All those scenarios provide settings for music with stirring heroics, passionate fury and dignified reverence. “This work is a crowd favorite. It has drama and melodies that are so lovely I can’t get them out of my head,” says Taylor. “Mendelssohn was a master at writing memorable melodies. Some of the choruses have become standards for church choirs and other groups and people will recognize them. The piece really moves, too. There are zippy choruses and fast tempos.”

The chorus and orchestra are joined by soloists who sing arias and recitatives in the roles of Elijah, Ahab, Obadiah, Jezebel, angels, a youth and a widow. The soloists are: Paul Rowe as Elijah; James Doing as Obadiah; Celeste Fraser, soprano; Kristin Schwecke, soprano; and Jamie Van Eyck, mezzo-soprano.

“Elijah” is not performed as often as some other oratorios, such as Handel’s “Messiah” or Haydn’s “Creation,” perhaps because it hasn’t been associated with a holiday. It is also more expensive to produce because it requires a full orchestra, not a chamber group.

The Choral Union still has a mix of community and student singers. Taylor isn’t sure why the Choral Union was first formed. At that time, there was a surge in interest in building community and civic organizations. Another reason may have been that to cover the women’s parts, the university would have had to turn to the community because the university didn’t have large numbers of female students in 1893.

“I wouldn’t be surprised if the Choral Union were the oldest community-student group in the country,” says Taylor. “Having a multiage group has many benefits. I can get the low, low notes from the older basses and vitality, freshness and lightness from the students. Whatever the age of the singer, they are all committed to one exciting goal of being part of a musical whole. That experience is as powerful as any found on a sports team.”

The enduring musical legacy of the Choral Union has involved thousands of students and community members in its 118 years. Assuming a chorus with an average size of 160 singers, with one-half returning and one-half new singers each year, that’s a conservative total of 9,440 people who have come together to rehearse and perform.

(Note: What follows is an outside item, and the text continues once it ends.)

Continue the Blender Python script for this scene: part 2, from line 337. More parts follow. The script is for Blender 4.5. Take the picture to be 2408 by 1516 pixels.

Taylor is well aware she has been given custody of something wonderful to nurture and pass on. “I consider it precious. I want to make darn sure it continues,” Taylor says.

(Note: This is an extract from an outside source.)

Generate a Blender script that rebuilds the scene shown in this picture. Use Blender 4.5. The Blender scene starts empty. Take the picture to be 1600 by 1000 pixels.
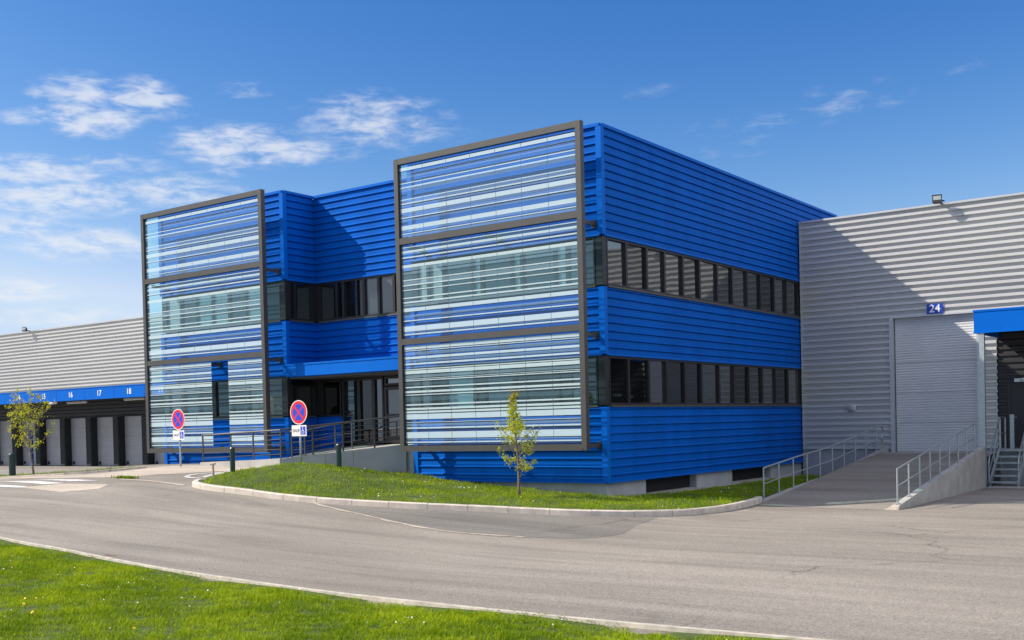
import bpy, math, random
import numpy as np
from mathutils import Vector, Matrix
random.seed(7); RNG = np.random.default_rng(11)
sc = bpy.context.scene; COL = sc.collection
PI = math.pi

# ------------------------------------------------------------------ helpers
class MB:
    """collects shapes that become ONE mesh object"""
    def __init__(s): s.v = []; s.f = []; s.m = []
    def poly(s, pts, mi=0):
        n = len(s.v); s.v += [tuple(p) for p in pts]; s.f.append(tuple(range(n, n+len(pts)))); s.m.append(mi)
    def hexa(s, c, mi=0):
        n = len(s.v); s.v += [tuple(p) for p in c]
        for f in ((0,3,2,1),(4,5,6,7),(0,1,5,4),(1,2,6,5),(2,3,7,6),(3,0,4,7)):
            s.f.append(tuple(n+i for i in f)); s.m.append(mi)
    def box(s, x0, x1, y0, y1, z0, z1, mi=0):
        s.hexa([(x0,y0,z0),(x1,y0,z0),(x1,y1,z0),(x0,y1,z0),(x0,y0,z1),(x1,y0,z1),(x1,y1,z1),(x0,y1,z1)], mi)
    def bar(s, p, q, w, h, mi=0, up=(0,0,1)):
        p, q = Vector(p), Vector(q); d = (q-p).normalized(); u = Vector(up)
        a = d.cross(u)
        if a.length < 1e-4: a = d.cross(Vector((0,1,0)))
        a.normalize(); b = a.cross(d).normalized(); a *= w/2; b *= h/2
        s.hexa([p-a-b, p+a-b, p+a+b, p-a+b, q-a-b, q+a-b, q+a+b, q-a+b], mi)
    def tube(s, pts, r, n=8, mi=0, cap=True):
        pts = [Vector(p) for p in pts]; rs = r if isinstance(r, (list, tuple)) else [r]*len(pts)
        base = len(s.v); prev = None
        for i, p in enumerate(pts):
            d = (pts[min(i+1, len(pts)-1)] - pts[max(i-1, 0)]).normalized()
            a = prev - d*prev.dot(d) if prev is not None else d.orthogonal()
            a.normalize(); prev = a; b = d.cross(a)
            for k in range(n):
                t = 2*PI*k/n; s.v.append(tuple(p + (a*math.cos(t) + b*math.sin(t))*rs[i]))
        for i in range(len(pts)-1):
            for k in range(n):
                k2 = (k+1) % n
                s.f.append((base+i*n+k, base+i*n+k2, base+(i+1)*n+k2, base+(i+1)*n+k)); s.m.append(mi)
        if cap:
            s.f.append(tuple(base+k for k in reversed(range(n)))); s.m.append(mi)
            e = base+(len(pts)-1)*n
            s.f.append(tuple(e+k for k in range(n))); s.m.append(mi)
    def disc(s, c, ax, r0, r1, n=32, mi=0, flat=None):
        """flat ring (r0 inner, r1 outer) round axis ax"""
        c = Vector(c); ax = Vector(ax).normalized(); a = ax.cross(Vector((0,0,1))).normalized(); b = a.cross(ax)
        base = len(s.v)
        for k in range(n):
            t = 2*PI*k/n; dd = a*math.cos(t)+b*math.sin(t)
            s.v.append(tuple(c+dd*r0)); s.v.append(tuple(c+dd*r1))
        for k in range(n):
            i, j = base+2*k, base+2*((k+1) % n)
            s.f.append((i, i+1, j+1, j)); s.m.append(mi)
    def grid(s, rows, mi=0):
        base = len(s.v); n = len(rows[0])
        for r in rows: s.v += [tuple(p) for p in r]
        for i in range(len(rows)-1):
            for k in range(n-1):
                s.f.append((base+i*n+k, base+i*n+k+1, base+(i+1)*n+k+1, base+(i+1)*n+k)); s.m.append(mi)
    def build(s, name, mats, parent=None, smooth=False):
        o0 = Vector((0,0,0))
        if parent is not None:
            r = parent
            while r.parent: r = r.parent
            o0 = r.location
        me = bpy.data.meshes.new(name)
        me.from_pydata([(x-o0.x, y-o0.y, z-o0.z) for x, y, z in s.v], [], s.f)
        mats = mats if isinstance(mats, (list, tuple)) else [mats]
        for m in mats: me.materials.append(m)
        me.polygons.foreach_set('material_index', s.m)
        if smooth: me.polygons.foreach_set('use_smooth', [True]*len(s.f))
        me.update()
        o = bpy.data.objects.new(name, me); COL.objects.link(o)
        if parent is not None: o.parent = parent
        return o

def tag(o, label=None, cat=None, group=None, kind=None):
    if label: o['label'] = label
    if cat: o['category'] = cat
    if group: o['group'] = group
    if kind: o['kind'] = kind
    return o
def thing(name, loc, label, cat, group=None):
    o = bpy.data.objects.new(name, None); COL.objects.link(o); o.location = loc; o.empty_display_size = .2
    return tag(o, label, cat, group)
def copy_tree(o, parent=None):
    c = o.copy(); COL.objects.link(c)
    if parent: c.parent = parent
    for ch in list(o.children): copy_tree(ch, c)
    return c
def np_mesh(name, V, F, mats, mi=None, smooth=False, parent=None, col=None):
    """V (n,3) array, F (m,k) array of equal-size faces"""
    me = bpy.data.meshes.new(name); n, k = F.shape
    me.vertices.add(len(V)); me.vertices.foreach_set('co', V.astype(np.float32).ravel())
    me.loops.add(n*k); me.loops.foreach_set('vertex_index', F.astype(np.int32).ravel())
    me.polygons.add(n); me.polygons.foreach_set('loop_start', np.arange(0, n*k, k, dtype=np.int32))
    for m in mats: me.materials.append(m)
    if mi is not None: me.polygons.foreach_set('material_index', mi.astype(np.int32))
    if smooth: me.polygons.foreach_set('use_smooth', np.ones(n, bool))
    if col is not None:
        at = me.attributes.new('tint', 'FLOAT', 'POINT'); at.data.foreach_set('value', col.astype(np.float32))
    me.update(calc_edges=True); me.validate()
    o = bpy.data.objects.new(name, me); COL.objects.link(o)
    if parent is not None: o.parent = parent
    return o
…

“Elijah” will be performed at 8 p.m. on Saturday, April 30, and at 7:30 p.m. on Sunday, May 1, in Mills Hall in the Mosse Humanities Building, 455 N. Park St. Advance tickets ($15 general/$8 student) are available through the campus arts box office: 265-ARTS (2787); in person during regular hours at the Wisconsin Union Theater box office, 800 Langdon St.; and online. Any remaining tickets will be available at the door.

Tickets to the 1896 performance of “Elijah” were 50 cents; 75 cents for reserved seats. When adjusted for inflation, 1913 data from the Bureau of Labor Statistics (the oldest chart available) shows that in 2011 dollars, the tickets would cost $11.18 and $16.77, respectively, comparable with today’s charges.

The program from the 1896 “Elijah” had this to say about ticket prices and the quality of the musicianship: “Special attention is called to the unusually low scale of prices, which has been adopted for the purpose of bringing the best of music within reach of all, and to stimulate popular interest. Notwithstanding the fact that the prices are only one-half or one-third those usually paid in other places, and less than such entertainments have ever before been offered for in Madison, the standard of performance will be kept up to the highest grade. The chorus is large and effective, the orchestra fully equal to the requirements of oratorio in size and quality, and the solo artists are unexceptionable.”